Türkiye gibi dış politikasını yeniden konumlandırmaya çalışan BAE, mafya lideri Sedat Peker’in bu ülkede Erdoğan yönetimini sarsan paylaşımlar yapması üzerine hükümetin bu ülke ile ilişkilerini yumuşatma girişimlerine hızla karşılık verdi. Ayrıca Müslüman Kardeşler’in dünya kamuoyunun gündeminden düşmesi de ilişkilerin yumuşamasında etkin oldu.
BAE’nin de facto lideri Veliaht Prens Muhammed bin Zayed el Nahyan’ın Aralık ayında Ankara ziyareti ve Erdoğan’ın Şubat ayında bu ziyaret karşılık vermesiyle iki ülke ilişkilerinde önemli bir eşik aşıldı.
BAE ve diğer ülkeler kadar sert olmasa da Türkiye karşıtı cephede yer alan İsrail ile ilişkiler de Cumhurbaşkanı Isaac Herzog’un hafta başında yaptığı ziyaretle yumuşama trendine girdi. Dışişleri Bakanı Mevlüt Çavuşoğlu’nun önümüzdeki haftalarda yapacağı İsrail ziyaretiyle Erdoğan’ın muhtemel bir ziyareti veya İsrail’in şahin başbakanı Naftali Bennett’in Ankara seferi dahi gündeme gelebilir.

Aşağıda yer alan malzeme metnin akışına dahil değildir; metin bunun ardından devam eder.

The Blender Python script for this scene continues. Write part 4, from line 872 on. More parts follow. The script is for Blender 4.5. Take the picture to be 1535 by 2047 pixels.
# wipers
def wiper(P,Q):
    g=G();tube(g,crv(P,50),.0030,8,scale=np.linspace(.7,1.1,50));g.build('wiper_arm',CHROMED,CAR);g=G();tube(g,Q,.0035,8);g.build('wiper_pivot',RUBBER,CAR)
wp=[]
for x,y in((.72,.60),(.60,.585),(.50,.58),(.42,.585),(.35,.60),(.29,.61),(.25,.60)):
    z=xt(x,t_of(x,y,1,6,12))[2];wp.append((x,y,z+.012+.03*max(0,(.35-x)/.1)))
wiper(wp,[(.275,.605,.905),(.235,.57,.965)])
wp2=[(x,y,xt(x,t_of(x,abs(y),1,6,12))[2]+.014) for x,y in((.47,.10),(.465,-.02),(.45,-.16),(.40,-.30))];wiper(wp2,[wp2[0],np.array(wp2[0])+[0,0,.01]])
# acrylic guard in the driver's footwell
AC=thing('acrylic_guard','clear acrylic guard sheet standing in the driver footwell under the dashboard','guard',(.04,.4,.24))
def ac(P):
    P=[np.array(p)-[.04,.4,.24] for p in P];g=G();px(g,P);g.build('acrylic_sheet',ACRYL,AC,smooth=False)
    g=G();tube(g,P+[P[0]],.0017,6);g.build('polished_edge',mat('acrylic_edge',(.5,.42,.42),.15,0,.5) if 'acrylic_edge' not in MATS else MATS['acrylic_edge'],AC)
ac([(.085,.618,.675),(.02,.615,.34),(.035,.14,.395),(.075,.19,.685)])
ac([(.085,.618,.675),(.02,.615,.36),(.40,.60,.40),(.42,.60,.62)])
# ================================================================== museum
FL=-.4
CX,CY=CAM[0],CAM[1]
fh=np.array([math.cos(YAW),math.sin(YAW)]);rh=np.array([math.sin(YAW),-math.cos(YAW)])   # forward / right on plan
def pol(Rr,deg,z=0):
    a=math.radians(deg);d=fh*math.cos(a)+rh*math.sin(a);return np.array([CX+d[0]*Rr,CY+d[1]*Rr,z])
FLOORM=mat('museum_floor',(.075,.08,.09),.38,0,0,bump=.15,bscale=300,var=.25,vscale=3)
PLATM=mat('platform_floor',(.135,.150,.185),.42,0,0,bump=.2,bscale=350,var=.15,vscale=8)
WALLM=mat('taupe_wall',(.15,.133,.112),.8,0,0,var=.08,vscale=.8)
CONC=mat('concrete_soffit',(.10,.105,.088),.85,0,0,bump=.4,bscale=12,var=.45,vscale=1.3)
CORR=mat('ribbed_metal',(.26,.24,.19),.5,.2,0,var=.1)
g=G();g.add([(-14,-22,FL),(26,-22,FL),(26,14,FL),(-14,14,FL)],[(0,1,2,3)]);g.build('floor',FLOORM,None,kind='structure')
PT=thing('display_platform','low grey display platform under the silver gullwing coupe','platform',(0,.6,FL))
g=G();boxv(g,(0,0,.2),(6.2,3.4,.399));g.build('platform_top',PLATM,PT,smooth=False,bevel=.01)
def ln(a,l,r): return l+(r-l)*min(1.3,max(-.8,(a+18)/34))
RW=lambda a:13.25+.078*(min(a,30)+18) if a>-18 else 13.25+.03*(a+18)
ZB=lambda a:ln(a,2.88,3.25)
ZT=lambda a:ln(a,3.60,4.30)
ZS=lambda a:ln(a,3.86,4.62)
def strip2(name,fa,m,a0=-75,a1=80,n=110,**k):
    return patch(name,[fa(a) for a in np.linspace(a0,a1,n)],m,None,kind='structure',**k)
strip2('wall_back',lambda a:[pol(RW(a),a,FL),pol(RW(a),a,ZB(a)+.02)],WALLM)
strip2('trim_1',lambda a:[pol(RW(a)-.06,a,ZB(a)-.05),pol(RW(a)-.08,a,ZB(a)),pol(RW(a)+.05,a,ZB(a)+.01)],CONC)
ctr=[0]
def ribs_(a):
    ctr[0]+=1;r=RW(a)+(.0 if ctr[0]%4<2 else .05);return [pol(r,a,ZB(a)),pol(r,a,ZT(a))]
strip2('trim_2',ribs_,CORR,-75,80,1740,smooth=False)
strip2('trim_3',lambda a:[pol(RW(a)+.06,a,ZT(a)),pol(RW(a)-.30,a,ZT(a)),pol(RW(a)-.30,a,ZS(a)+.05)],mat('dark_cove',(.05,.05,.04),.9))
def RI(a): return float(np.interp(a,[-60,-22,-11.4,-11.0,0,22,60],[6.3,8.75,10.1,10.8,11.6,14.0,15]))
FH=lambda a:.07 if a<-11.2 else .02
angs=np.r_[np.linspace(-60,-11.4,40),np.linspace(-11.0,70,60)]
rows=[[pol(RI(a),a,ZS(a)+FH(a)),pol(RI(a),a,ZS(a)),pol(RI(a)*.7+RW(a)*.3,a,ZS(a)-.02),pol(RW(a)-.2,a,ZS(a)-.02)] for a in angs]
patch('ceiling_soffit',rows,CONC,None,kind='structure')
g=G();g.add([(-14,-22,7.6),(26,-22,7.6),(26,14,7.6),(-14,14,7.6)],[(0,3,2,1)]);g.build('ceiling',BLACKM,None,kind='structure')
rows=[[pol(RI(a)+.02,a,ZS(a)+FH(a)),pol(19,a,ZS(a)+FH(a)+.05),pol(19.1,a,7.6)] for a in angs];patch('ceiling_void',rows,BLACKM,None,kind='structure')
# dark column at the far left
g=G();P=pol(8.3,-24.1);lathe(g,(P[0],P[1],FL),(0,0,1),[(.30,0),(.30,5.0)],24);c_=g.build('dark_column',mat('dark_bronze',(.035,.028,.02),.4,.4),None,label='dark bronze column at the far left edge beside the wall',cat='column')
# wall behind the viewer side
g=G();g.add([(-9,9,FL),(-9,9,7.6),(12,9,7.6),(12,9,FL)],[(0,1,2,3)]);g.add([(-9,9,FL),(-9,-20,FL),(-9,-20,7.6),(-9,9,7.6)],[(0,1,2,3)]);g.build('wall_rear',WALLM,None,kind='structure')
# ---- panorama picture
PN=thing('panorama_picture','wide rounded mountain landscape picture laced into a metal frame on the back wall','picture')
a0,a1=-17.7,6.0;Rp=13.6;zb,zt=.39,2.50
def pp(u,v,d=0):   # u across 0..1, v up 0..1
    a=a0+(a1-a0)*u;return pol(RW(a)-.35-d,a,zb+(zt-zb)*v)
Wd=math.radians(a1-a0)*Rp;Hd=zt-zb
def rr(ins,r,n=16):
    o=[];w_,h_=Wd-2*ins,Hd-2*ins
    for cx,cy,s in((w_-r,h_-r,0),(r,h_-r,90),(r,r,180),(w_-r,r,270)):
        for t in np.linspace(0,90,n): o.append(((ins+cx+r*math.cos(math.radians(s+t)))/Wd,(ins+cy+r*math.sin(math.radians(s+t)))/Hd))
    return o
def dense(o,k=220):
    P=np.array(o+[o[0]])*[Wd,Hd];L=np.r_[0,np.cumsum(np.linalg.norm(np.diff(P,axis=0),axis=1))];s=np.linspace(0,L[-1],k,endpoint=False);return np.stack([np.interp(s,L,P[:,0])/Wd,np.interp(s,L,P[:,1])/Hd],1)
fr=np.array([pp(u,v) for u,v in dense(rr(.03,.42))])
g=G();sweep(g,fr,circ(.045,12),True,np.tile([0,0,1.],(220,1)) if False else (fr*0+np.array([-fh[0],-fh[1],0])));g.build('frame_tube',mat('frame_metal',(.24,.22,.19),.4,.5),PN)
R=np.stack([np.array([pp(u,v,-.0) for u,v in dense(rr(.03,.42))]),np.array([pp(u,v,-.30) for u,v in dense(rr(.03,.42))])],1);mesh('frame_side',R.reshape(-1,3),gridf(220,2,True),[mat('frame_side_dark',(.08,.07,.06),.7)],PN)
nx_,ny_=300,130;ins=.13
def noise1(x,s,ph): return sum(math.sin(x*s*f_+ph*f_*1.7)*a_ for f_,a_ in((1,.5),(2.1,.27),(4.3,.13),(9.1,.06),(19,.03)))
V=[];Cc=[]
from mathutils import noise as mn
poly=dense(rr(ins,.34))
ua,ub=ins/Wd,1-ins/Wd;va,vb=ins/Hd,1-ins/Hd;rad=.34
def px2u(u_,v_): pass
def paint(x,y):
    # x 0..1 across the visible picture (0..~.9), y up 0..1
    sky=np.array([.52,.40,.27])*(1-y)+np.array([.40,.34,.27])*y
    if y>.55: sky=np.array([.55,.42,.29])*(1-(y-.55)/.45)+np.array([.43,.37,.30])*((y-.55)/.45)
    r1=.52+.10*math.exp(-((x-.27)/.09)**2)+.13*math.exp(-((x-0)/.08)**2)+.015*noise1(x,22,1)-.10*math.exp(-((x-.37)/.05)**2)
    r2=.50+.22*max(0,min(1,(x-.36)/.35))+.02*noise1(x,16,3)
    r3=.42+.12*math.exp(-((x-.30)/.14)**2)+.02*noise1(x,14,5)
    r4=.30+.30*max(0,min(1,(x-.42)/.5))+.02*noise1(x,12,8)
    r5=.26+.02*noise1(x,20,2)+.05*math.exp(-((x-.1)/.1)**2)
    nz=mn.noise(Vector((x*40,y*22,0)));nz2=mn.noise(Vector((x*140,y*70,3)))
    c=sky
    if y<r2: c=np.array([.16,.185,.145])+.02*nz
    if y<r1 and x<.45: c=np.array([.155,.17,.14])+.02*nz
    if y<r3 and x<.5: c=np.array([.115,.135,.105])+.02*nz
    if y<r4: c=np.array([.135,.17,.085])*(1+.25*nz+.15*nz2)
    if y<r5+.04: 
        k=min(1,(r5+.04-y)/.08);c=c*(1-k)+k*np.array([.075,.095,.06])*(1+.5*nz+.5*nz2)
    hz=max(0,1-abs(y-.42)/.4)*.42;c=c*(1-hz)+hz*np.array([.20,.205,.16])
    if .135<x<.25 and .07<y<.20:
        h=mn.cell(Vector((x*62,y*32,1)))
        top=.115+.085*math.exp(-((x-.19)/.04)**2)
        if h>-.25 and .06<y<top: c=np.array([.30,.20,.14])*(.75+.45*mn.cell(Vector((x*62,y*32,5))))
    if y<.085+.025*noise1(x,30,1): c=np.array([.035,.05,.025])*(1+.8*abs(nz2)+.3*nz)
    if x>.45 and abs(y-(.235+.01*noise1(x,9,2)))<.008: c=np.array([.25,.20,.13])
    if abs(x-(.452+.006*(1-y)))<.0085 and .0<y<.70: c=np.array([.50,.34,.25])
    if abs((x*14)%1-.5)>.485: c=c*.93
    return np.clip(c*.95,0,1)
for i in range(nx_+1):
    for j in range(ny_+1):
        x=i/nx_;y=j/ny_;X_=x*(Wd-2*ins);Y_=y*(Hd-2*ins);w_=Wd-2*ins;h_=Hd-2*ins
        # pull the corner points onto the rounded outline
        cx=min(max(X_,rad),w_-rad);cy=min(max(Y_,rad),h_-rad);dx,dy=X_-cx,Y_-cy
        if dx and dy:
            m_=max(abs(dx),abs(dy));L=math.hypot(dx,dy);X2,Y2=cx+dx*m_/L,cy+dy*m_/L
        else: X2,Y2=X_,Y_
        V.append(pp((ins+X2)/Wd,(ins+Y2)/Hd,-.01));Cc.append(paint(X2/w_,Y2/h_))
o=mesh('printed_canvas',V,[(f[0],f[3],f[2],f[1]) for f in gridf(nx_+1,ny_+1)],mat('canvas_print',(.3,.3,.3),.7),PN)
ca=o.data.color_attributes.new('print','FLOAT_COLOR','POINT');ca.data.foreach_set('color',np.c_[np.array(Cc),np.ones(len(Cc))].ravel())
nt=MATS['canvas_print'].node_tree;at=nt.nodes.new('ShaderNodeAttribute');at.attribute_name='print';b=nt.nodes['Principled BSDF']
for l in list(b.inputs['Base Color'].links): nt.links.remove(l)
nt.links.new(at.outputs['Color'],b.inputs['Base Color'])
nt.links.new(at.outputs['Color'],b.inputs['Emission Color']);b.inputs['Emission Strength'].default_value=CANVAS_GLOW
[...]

Türkiye’nin Yunanistan ile ilişkileri ise bir kriz bir barış döngüsüyle devam ediyor. Tarafların birbirini sert sözlerle eleştirdiği günün akabinde tam tersi açıklamalar gelebiliyor.
Yunanistan Başbakanı Kiryakos Miçotakis’in Ankara ziyareti de Ankara’nın attığı ılımlı adımlar neticesinde gerçekleşiyor.
Erdoğan’ın en önemli hamleleri ise Mısır ve Suudi Arabistan’a yönelik olacak. İki ülke de Arap dünyasının liderleri konumunda.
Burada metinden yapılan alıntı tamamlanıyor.